Updated Fundamental Accounting Concept Relations Metadata
I have updated the publicly available fundamental accounting concept relations metadata. This metadata is not as straight forward as I would like it to be; but it does work. This metadata is want drives the public company quality measurements that I make available each month. Anyone who has the intellectual curiously to dig deeper into how all that works can do so by analyzing this metadata. All the information you need to know is available.
Now, this is important. While this information is very good, the technical organization of the information is not. My current organization is too hard to maintain and I know of better ways to organize this now that I understand what I am working with. I explained this here and here. Besides, I don't want two approaches to doing the same thing; and so I am going to refactor the fundamental accounting concept relations metadata. The goal is to make it pure XBRL, easier to maintain, and one approach that works for both the primary financial statements and the disclosures.
Here is a summary of the mistakes that I made:
- I represented the impute rules in fairly easy to use proprietary format; but they can be represented in global standard XBRL Formula and then can be better organized to make maintenance 80% easier.

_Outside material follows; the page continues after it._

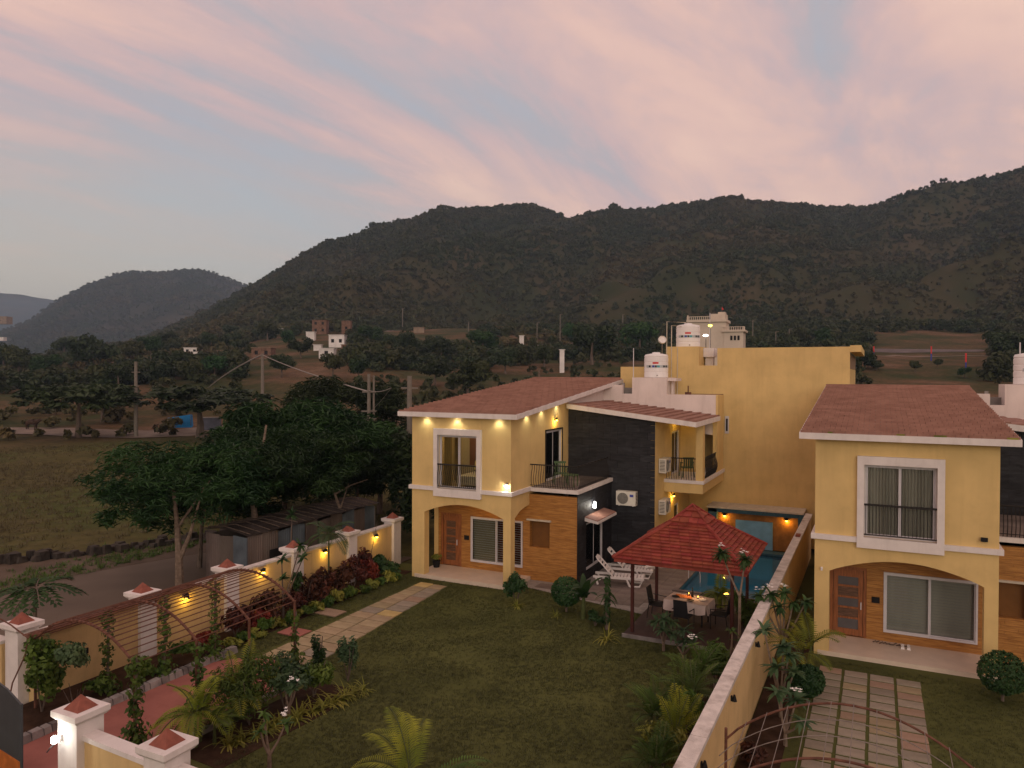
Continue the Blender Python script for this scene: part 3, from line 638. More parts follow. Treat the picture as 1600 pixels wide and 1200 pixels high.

- The notion of a "report frame code" is not necessary. For example, consider the code "COMID-BSC-CF1-ISM-IEMIB-OILY-SPEC6". If only one of the pieces changes, I have to create an entirely new code and therefore you get far too many permutations/combinations to manage. Which reporting style a filing uses can be dynamically determined using software and therefore the codes are not necessary. But to do that, a more sophisticated process must be used which is beyond my programming skill level.
- The mapping rules are expressed in XBRL using XBRL definition relations which is good; but the rules are grouped by report frame code and they should be grouped by network.
- As I mentioned in this blog post, I have only moved 91.4% of all filers (that is 6,158 of public companies) to more specific reporting styles as opposed to general reporting styles. I still need to move the remaining 8.6% (that is 577 public companies). Being more specific is better because it makes the impute rules easier to create.
- Finally, I need to organize the information along the lines of how disclosures are organized because the primary financial statements and disclosures are really the same thing: pieces of a financial report.
And so, if you are going to use any of these ideas (which I would encourage); don't repeat the same mistakes that I made! Learn from my mistakes.
More and more people are complaining about the quality of XBRL-based public company financial reports to the SEC. It is only a matter of time before public companies feel more pressure to get their XBRL formated information correctly dialed in.